• [EXERCISE DETAILS] Begin with the first line of the material and copy each line word for word through the line that contains "tree('vine_thicket', 'yellow leaved"; the pictures are left out.
---------- SOURCE MATERIAL
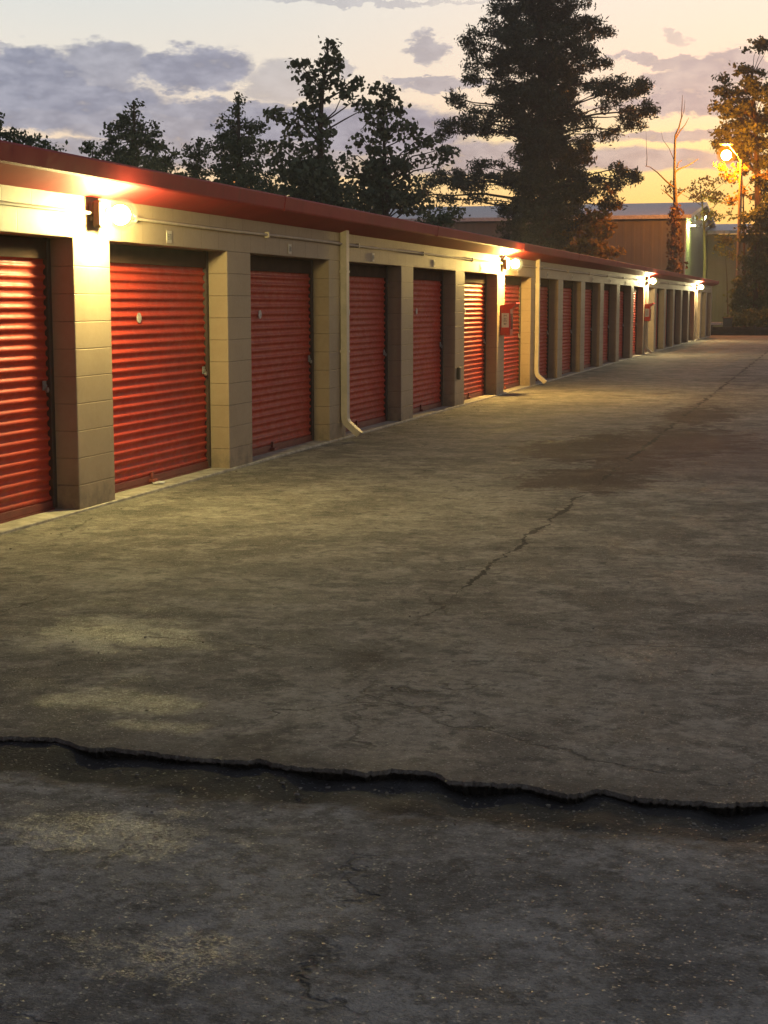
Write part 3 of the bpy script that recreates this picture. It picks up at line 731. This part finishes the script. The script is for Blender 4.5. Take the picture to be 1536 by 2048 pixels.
# vine-covered foliage at its foot, yellow leaved
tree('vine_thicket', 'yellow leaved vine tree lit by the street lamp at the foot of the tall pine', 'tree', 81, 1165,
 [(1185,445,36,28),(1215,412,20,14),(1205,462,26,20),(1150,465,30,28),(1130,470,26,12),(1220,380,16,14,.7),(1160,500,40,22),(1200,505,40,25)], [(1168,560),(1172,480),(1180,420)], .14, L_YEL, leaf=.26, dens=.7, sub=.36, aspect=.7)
# left group
tree('oak_tree', 'low dark tree at the left edge above the roof', 'tree', 40, 5,
 [(-60,260,60,50),(-10,235,24,20),(10,262,22,18),(28,285,28,18),(62,276,26,13),(92,296,20,10),(40,310,60,16)], [(-15,420),(-12,340),(-8,260)], .18, L_OAK, leaf=.13, dens=1.0, sub=.22, group=BG)
tree('sweetgum_tree', 'twin topped upright tree behind the nearest lamp', 'tree', 44, 265,
 [(268,215,9,16),(266,240,20,20),(272,272,34,22),(238,240,9,14),(236,266,24,20),(240,300,36,24),(288,300,36,24),(310,262,12,16),(306,285,20,14),(265,335,60,24),(262,375,70,26)], [(262,430),(265,330),(268,260),(268,210)], .13, L_FIR, leaf=.12, dens=1.1, sub=.17, depth=.8, group=BG)
tree('young_maple_tree', 'small bushy tree just right of the twin topped tree', 'tree', 46, 332, [(330,300,14,14),(342,318,18,14),(325,330,30,18),(338,360,36,22)], [(332,420),(332,340),(331,300)], .08, L_OAK, leaf=.12, sub=.18, group=BG)
tree('small_ash_tree', 'tiny bushy tree just left of the twin topped tree', 'tree', 43, 185, [(184,292,10,8),(190,310,18,12),(190,335,24,16)], [(188,400),(186,330),(184,292)], .06, L_OAK, leaf=.12, sub=.16, group=BG)
tree('cedar_tree', 'conical dark cedar with a thin leader rising behind the roof', 'tree', 46, 478,
 [(478,196,3,12,.5),(476,216,7,14),(478,240,18,14),(448,248,12,14),(440,266,16,16),(476,268,36,22),(508,262,16,18),(518,252,8,10),(470,300,52,24),(505,300,30,20),(470,335,62,24),(480,370,66,24)], [(480,440),(478,330),(477,240),(478,184)], .12, L_FIR, leaf=.11, dens=1.1, sub=.17, depth=.8, group=BG)
tree('juniper_tree', 'pair of short pointed junipers left of the conical cedar', 'tree', 47, 395,
 [(378,300,6,14),(378,322,16,16),(402,288,5,12),(406,310,18,18),(390,345,36,22),(395,378,44,22)], [(392,430),(392,350),(400,290)], .09, L_FIR, leaf=.11, sub=.16, group=BG)
tree('poplar_tree', 'tall thin cottonwood with sparse leaves at its spiky top', 'tree', 50, 640,
 [(656,90,5,6,.7),(668,102,5,8,.7),(662,118,10,6,.8),(677,122,4,8,.8),(594,132,6,8,.7),(608,130,8,8,.7),(604,152,10,10,.8),(622,150,10,10,.8),(641,140,9,14),(648,165,14,12),(672,135,7,12,.8),(664,155,10,9,.8),(616,175,16,14),(646,190,20,16),(684,168,10,8,.8),(706,172,12,8,.8),(716,163,6,6,.7),(695,192,14,12,.9),(718,206,14,7,.9),(735,222,8,10,.7),
  (630,210,24,16),(612,222,14,10,.8),(640,240,26,20),(552,222,14,7,.7),(548,232,8,6,.7),(560,242,10,6,.7),(596,226,5,6,.8),(594,250,18,12),(610,262,16,12),(640,275,30,22),(580,262,10,6,.7),(576,285,16,12,.9),(545,290,18,12,.9),(620,305,40,18),(650,320,30,20),(560,320,44,16,.9),(600,345,60,18,.9),(640,375,60,20,.9),(560,372,40,18,.6),(660,400,60,16,.8),(620,350,60,24),(650,385,60,24),(600,395,50,20,.8),(590,320,34,16,.8)],
 [(642,440),(641,330),(640,250),(645,180),(655,110),(656,84)], .14, L_POP, leaf=.17, dens=.62, sub=.22, aspect=.85, depth=.5, sub_n=.8, group=BG, twig=.4)
tree('cottonwood_tree', 'broad loose cottonwood with round leaves between the tall thin one and the pine', 'tree', 52, 775,
 [(750,178,8,7,.7),(768,182,14,9,.7),(778,192,9,10,.7),(756,205,12,9,.8),(792,218,11,8,.7),(800,226,8,6,.6),(758,225,14,12,.8),(775,212,12,8,.6),(738,238,6,8,.8),(770,250,26,14),(748,262,20,12,.9),(800,248,8,8,.7),(820,250,8,8,.7),(828,262,10,9,.7),(785,275,34,14),(845,280,16,13,.8),(825,300,18,14,.8),(860,285,8,10,.7),(880,300,14,9,.8),(898,312,8,14,.8),(885,325,12,8,.7),(730,290,24,16),(760,310,34,16),(800,325,30,14,.8),(850,318,22,10,.7),(700,315,20,14),(725,345,40,20),(790,360,44,18,.8),(812,345,16,12,.8),(760,390,60,18,.8),(830,390,34,14,.6),(860,410,34,10,.6),(730,415,50,14,.7),(800,418,44,12,.7),(700,372,24,14,.7),(770,330,50,20,.9),(750,370,60,22),(790,395,60,20,.9),(840,360,26,12,.7),(700,400,40,16,.8)],
 [(772,440),(770,350),(768,280),(766,200)], .13, L_POP, leaf=.17, dens=.62, sub=.23, aspect=.85, depth=.5, sub_n=.8, group=BG, twig=.4)
# thicket low behind the roof
for (bx, lab, cl) in ((560, 'ragged shrub tree behind the roof below the tall thin cottonwood', [(540,385,30,22,.7),(575,395,30,20,.7),(600,410,40,16,.8)]),
                      (680, 'ragged shrub tree behind the roof between the two cottonwoods', [(660,420,40,14,.8),(700,432,40,14,.8),(690,400,30,14,.6)]),
                      (880, 'low shrub tree behind the roof between the loose cottonwood and the pine', [(850,425,30,9,.8),(890,420,26,10,.8),(920,425,24,8,.8),(870,440,60,10,.9)])):
    tree('shrub_tree', lab, 'shrub', 56, bx, cl, [(bx,480),(bx,430),(bx,400)], .06, L_OAK, leaf=.16, dens=.7, sub=.24, group='low shrub trees behind the roof', limbs=True)
# right hand side, round the street lamp
tree('tall_oak_tree', 'big ragged tree at the right edge glowing orange round the street lamp', 'tree', 90, 1515,
 [(1545,90,34,14),(1518,85,12,8,.7),(1475,140,5,12,.6),(1492,145,16,14),(1515,150,20,18),(1445,158,14,10,.8),(1450,178,20,14),(1480,180,34,20),(1525,185,30,26),(1432,186,10,6,.6),(1425,215,8,7,.6),(1440,222,12,10,.7),(1460,215,26,20),(1500,225,40,26),(1540,240,30,30),(1448,250,20,14,.8),(1430,283,14,6,.7),(1440,268,12,8,.7),(1480,262,34,18),(1520,275,34,22),(1500,300,36,16,.9),(1448,296,22,16,.9),(1468,318,22,12,.9),(1478,288,28,18),(1500,325,24,12),(1455,262,22,16),(1535,310,20,20),(1520,330,20,14),(1515,360,22,10,.9),(1560,380,30,30),(1600,200,60,60),(1600,320,60,50)],
 [(1520,600),(1518,470),(1515,350),(1510,240),(1505,150)], .35, L_OAK, leaf=.24, dens=.9, sub=.36, depth=.7, thick=1.1)
tree('crepe_myrtle_tree', 'low leafy branches lit orange under the street lamp', 'tree', 86, 1488,
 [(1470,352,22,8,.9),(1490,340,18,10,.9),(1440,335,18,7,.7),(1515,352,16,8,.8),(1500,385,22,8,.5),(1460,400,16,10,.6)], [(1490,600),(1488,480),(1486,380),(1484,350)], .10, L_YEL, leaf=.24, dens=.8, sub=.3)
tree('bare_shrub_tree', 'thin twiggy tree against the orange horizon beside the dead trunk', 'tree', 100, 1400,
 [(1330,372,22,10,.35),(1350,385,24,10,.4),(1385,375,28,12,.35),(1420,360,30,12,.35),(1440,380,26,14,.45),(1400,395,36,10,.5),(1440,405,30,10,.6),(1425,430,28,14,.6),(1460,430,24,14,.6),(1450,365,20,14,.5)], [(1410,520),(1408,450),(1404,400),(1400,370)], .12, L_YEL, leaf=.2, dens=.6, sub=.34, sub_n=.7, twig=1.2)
tree('dark_bush_tree', 'dense dark tree mass at the right edge under the street lamp', 'tree', 84, 1512,
 [(1510,440,30,22),(1540,430,30,40),(1500,470,28,22),(1530,490,34,30),(1495,510,26,24),(1525,545,38,34),(1490,560,24,26),(1500,600,34,30),(1540,600,30,40),(1490,630,26,20),(1520,640,40,22),(1480,590,16,16),(1560,520,40,60)], [(1512,660),(1510,560),(1512,460)], .25, L_OAK, leaf=.2, dens=.9, sub=.34, depth=.5)
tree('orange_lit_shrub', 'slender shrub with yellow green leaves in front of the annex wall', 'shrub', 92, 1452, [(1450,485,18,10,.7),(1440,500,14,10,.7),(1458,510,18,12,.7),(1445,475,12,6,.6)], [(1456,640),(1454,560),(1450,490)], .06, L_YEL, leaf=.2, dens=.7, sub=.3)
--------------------
• [FULL SOLUTION]
Write part 3 of the bpy script that recreates this picture. It picks up at line 731. This part finishes the script. The script is for Blender 4.5. Take the picture to be 1536 by 2048 pixels.
# vine-covered foliage at its foot, yellow leaved
tree('vine_thicket', 'yellow leaved vine tree lit by the street lamp at the foot of the tall pine', 'tree', 81, 1165,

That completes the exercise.